Rain is bucketing down and then, all of a sudden, the dark clouds disappear, and the sun comes out - the British climate is known for its moods. This changeability also has to be accounted for when carrying out building work, such as during a project to renovate the roof of a listed factory building. The whole surface of the roof was glazed and covered an area of almost 4,000 m². For heritage conservation reasons, the appearance had to be preserved while upgrading the roof insulation to meet today’s building standards. The specialist planners stipulated that thermal insulation glazing be used as solar protection, with panes fitted on the exterior and a fleece inlay. To ensure the durability of the glass structure, tests were conducted on several original-size glass panes installed on a roof with an incline of 55 degrees and – in accordance with DIN EN 12543 – exposed to compressed-time weathering for 2,000 hours.
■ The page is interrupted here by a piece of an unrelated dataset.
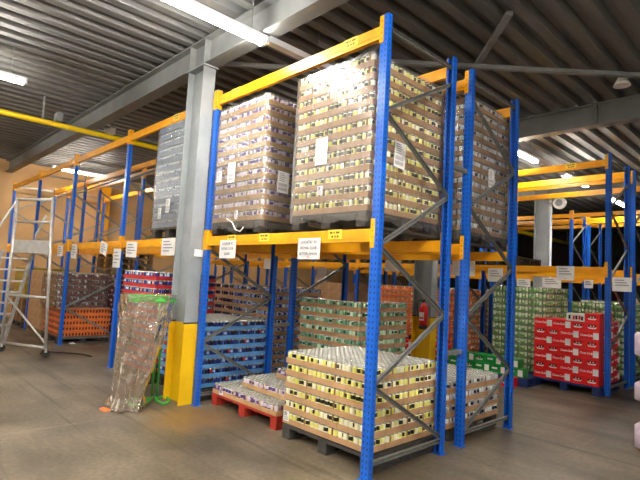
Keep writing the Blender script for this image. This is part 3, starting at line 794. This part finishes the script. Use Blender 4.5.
# goods further back in the middle row
def goods(kind, lay, x, y, n, colour, desc, grp, z=ZP, pm=PALD, base=0., **k):
    w = 1.04 if lay == 'A' else 1.17; d = 1.17 if lay == 'A' else 1.04
    pallet(x, y, w, d, base, pm, f'pallet under the {colour} stack, {desc}')
    stack(kind, lay, x, y, base+z, n, desc, colour, grp, mode='stuff', **k)
goods(DW, 'A', -4.87, 5.95, 3, 'dark red', 'below orange behind column', 'dark trays behind the column')
stack(OC, 'A', -4.87, 5.95, ZP+3*TH, 9, 'behind grey column', 'orange', 'orange crates behind the column', parts=False, name='drink_crate', cat='crate', noun='drink crate')
goods(OC, 'A', -3.78, 6.1, 12, 'peach', 'right behind column', 'peach trays behind the column')
cartons(-7.05, 5.9, ZP, 3, 3, 6, .37, .34, .24, CARD, 'middle row left bay', 'brown', 'brown cartons in the middle row')
pallet(-7.05, 5.88, 1.15, 1.04, 0, PALW, 'wooden pallet under the brown cartons of the middle row')
goods(PG, 'A', -8.17, 5.95, 9, 'pale', 'middle row far bay', 'pale trays in the middle row')
goods(R, 'A', -9.7, 5.95, 10, 'red', 'middle row fourth bay', 'red trays in the middle row')
goods(PG, 'B', -3.92, 7.4, 12, 'pale green', 'middle row rear side', 'pale green trays in the middle row')
goods(GB, 'B', -5.3, 7.4, 9, 'grey blue', 'middle row rear side', 'grey trays at the rear of the middle row')
goods(LG, 'A', -.96, 7.4, 11, 'lime green', 'rear behind red crates', 'lime trays behind the red crates')
# empty dark pallets and flat loads on the lower beams of the middle row
for i, x in enumerate((-2.4, -3.85, -5.2, -6.7)):
    pallet(x-.1, 5.88, 1.1, 1.1, ZU, PALD, f'dark pallet on the lower beams of the middle row, {["nearest","second","third","farthest"][i]}')
# far row
for i, (kd, x, n, c) in enumerate(((LG, -2.2, 11, 'lime green'), (PG, -1.0, 12, 'pale'), (GB, .5, 11, 'grey blue'), (LG, 1.6, 12, 'lime green'), (OC, -4.3, 11, 'orange'), (PG, -6.5, 12, 'pale'), (R, -7.7, 10, 'red'))):
    goods(kd, 'A', x, 11.75, n, c, f'far row {["left bay","nearest bay","right of post","farthest right","left behind column","deep left","deepest left"][i]}', f'far row goods {["a","b","c","d","e","f","g"][i]}')

o = link('can_trays', STUFF.mesh('can_trays', STUFFM)); tag(o, 'many more stacked can trays standing deeper in the racks', 'can tray'); o['kind'] = 'stuff'
# ------------------------------------------------------------------ signs hung on the beams
def sign(x0, x1, z0, z1, y, label, text=None, size=.05, tilt=0., dot=False, tape=False):
    w, h = x1-x0, z1-z0
    b = MB(); n = 6
    b.grid(lambda i, j: (-w/2+w*i/(n-1), .004*math.sin(i*1.1)*(j/3), -h*j/3), n, 4)
    b.grid(lambda i, j: (-w/2+w*i/(n-1), .0012+.004*math.sin(i*1.1)*(j/3), -h*j/3), n, 4)
    t = tag(link('location_sign', b.mesh('location_sign', [WHITEP]), None, ((x0+x1)/2, y, z1)), label, 'sign')
    t.rotation_euler = (0, tilt, 0)
    if text:
        for k, ln in enumerate(text.split('\n')): text_on(ln, size, INK, t, (0, -.006, -h*(.20+.28*k)))
    if dot: link('print_mark', MB().box(-.008, .008, -.007, -.0062, -h*.93, -h*.87).mesh('print_mark', [REDINK]), t)
    return t
YS = -.030
sign(-1.0, -.675, 1.84, 2.05, YS, 'white paper sign reading bitterlemon hung on the front lower beam, right one', 'LOCATIE : 42\nROYAL CLUB\nBITTERLEMON', .040, dot=True)
sign(-2.46, -2.11, 1.84, 2.06, YS, 'white paper sign reading cassis hung on the front lower beam, left one', 'LOCATIE 42\nROYAL CLUB\nCASSIS', .042)
def lines(parent, w, h, n=4, y=-.0055):
    b = MB()
    for k in range(n): b.box(-w*.36, w*(.12+.12*((k*7) % 3)), y-.0006, y, -h*(.2+.18*k)-.008, -h*(.2+.18*k)+.008)
    link('printed_lines', b.mesh('printed_lines', [INKG]), parent)
for x0, x1, z0, z1, tl, lb in ((-4.03, -3.62, 1.87, 2.12, 0, 'white sign on the lower beam just left of the grey column'),
                               (-5.30, -4.88, 1.84, 2.09, .03, 'white sign on the lower beam above the red can stack'),
                               (-5.80, -5.48, 1.66, 1.98, .0, 'white sign fixed to the blue post left of the red can stack'),
                               (-6.46, -6.12, 1.88, 2.10, .22, 'tilted white sign on the lower beam left of the red can stack'),
                               (-8.1, -7.76, 1.80, 2.09, .05, 'white sign right of the post by the orange trays'),
                               (-9.06, -8.68, 1.84, 2.08, .0, 'white sign left of the post by the orange trays'),
                               (-10.1, -9.72, 1.86, 2.08, .1, 'white sign beside the aluminium ladder')):
    s = sign(x0, x1, z0, z1, YS if not lb.startswith('white sign fixed') else -.042, lb, tilt=tl); lines(s, x1-x0, z1-z0)
YR = 2.66
for x0, x1, z0, z1, lb in ((-.86, -.52, 1.80, 2.04, 'blank white sign seen between the two blue posts at the right end'),
                           (-2.03, -1.72, 1.83, 2.03, 'white sign just behind the tall front blue post'),
                           (-3.58, -3.30, 1.60, 1.86, 'pale sign hanging low behind the bitterlemon sign'),
                           (-5.1, -4.8, 1.80, 2.08, 'pale sign behind the second post line, rear side')):
    sign(x0, x1, z0, z1, YR, lb)
for x0, x1, z0, z1, lb in ((-.67, -.37, 1.87, 2.12, 'white sign with a red mark on the beam above the red crates'),
                           (-.21, -.07, 1.75, 1.89, 'small white sign right of the one above the red crates'),
                           (-1.97, -1.66, 1.79, 2.05, 'white sign on the beam above the green crates'),
                           (.22, .5, 1.72, 1.95, 'white sign beyond the right tall blue post')):
    s = sign(x0, x1, z0, z1, 5.83, lb, dot='red mark' in lb); lines(s, x1-x0, z1-z0, 3)
for x0, x1, z0, z1, lb in ((-1.50, -1.12, 1.73, 1.95, 'wide white sign behind the lower beam above the red crates'),
                           (-2.05, -1.75, 1.70, 1.9, 'white sign on the rear beam above the lime green stack')):
    s = sign(x0, x1, z0, z1, 7.30, lb); lines(s, x1-x0, z1-z0, 3)
tl = tag(link('post_tag', MB().box(-.004, .004, -.07, .07, -.045, .045).mesh('post_tag', [WHITE]), None, (-2.868, -.07, 1.90)), 'small white plastic tag at the right edge of the grey column', 'tag')
link('tag_hook', MB().box(-.012, .0, -.005, .005, .03, .06).mesh('tag_hook', [STEELD]), tl)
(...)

This involves exposure to radiation with elevated UV levels, cyclical sprinkling, and temperature fluctuations between minus 10 and plus 50 degrees Celsius.
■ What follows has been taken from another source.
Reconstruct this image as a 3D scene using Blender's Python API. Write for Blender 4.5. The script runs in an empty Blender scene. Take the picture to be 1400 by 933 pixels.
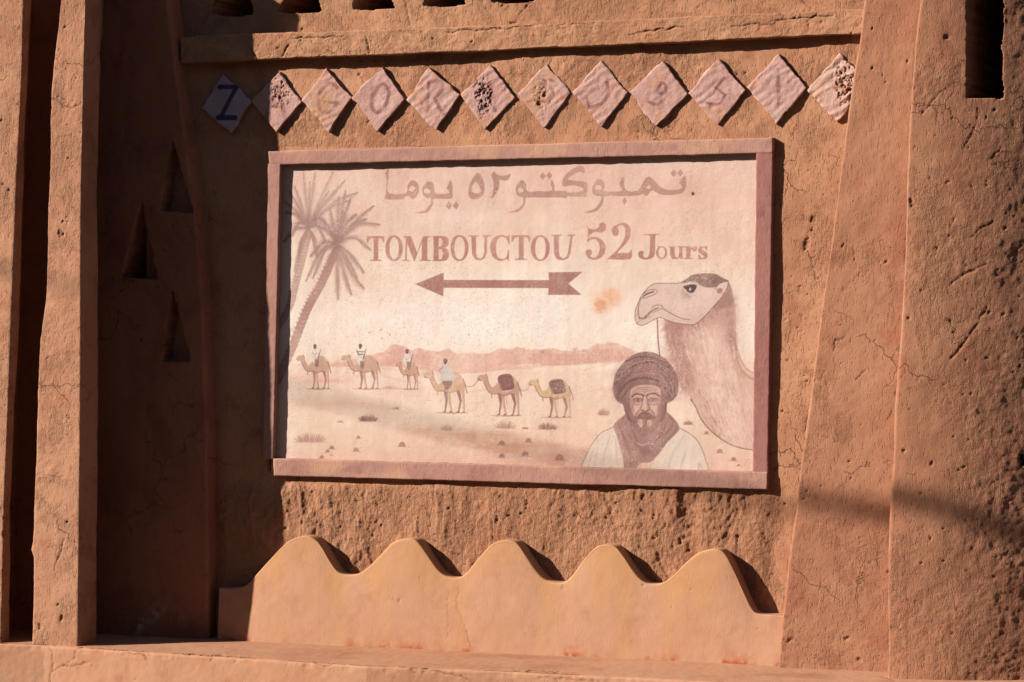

Fraunhofer IBP was able to implement the customer’s testing requirements to the letter. After all, the researchers have a lot of know-how in constructing solar simulation installations. The standards generally prescribe insulation fields with a surface area of 1 m² and an irradiance of 900 W/ m². In the case of larger areas, such as here with over 4 m², overlapping effects occur and the irradiance over the entire glass element is uneven. Consequently, the researchers at Fraunhofer IBP developed a special calculation program that enables areas with a surface area of several square meters to be evenly irradiated. Because the customer had specified a temperature cycle of four hours, the temperature changes in the climate chambers had to be fast. This is almost impossible with larger chambers. Therefore, the scientists divided the testing area into two sections and placed a transparent cover over the test samples to create a narrow air duct in front of them. Using ducts that could be switched from “summer” to “winter” via motorized flaps in just a few seconds, the researchers connected both test sections to the air supply units.
After the tests, the scientists not only carried out visual inspections on the glass element but also opened up the sealed edge to determine by gravimetry whether water had been absorbed. In this way, they were able to demonstrate without doubt that the test samples were airtight.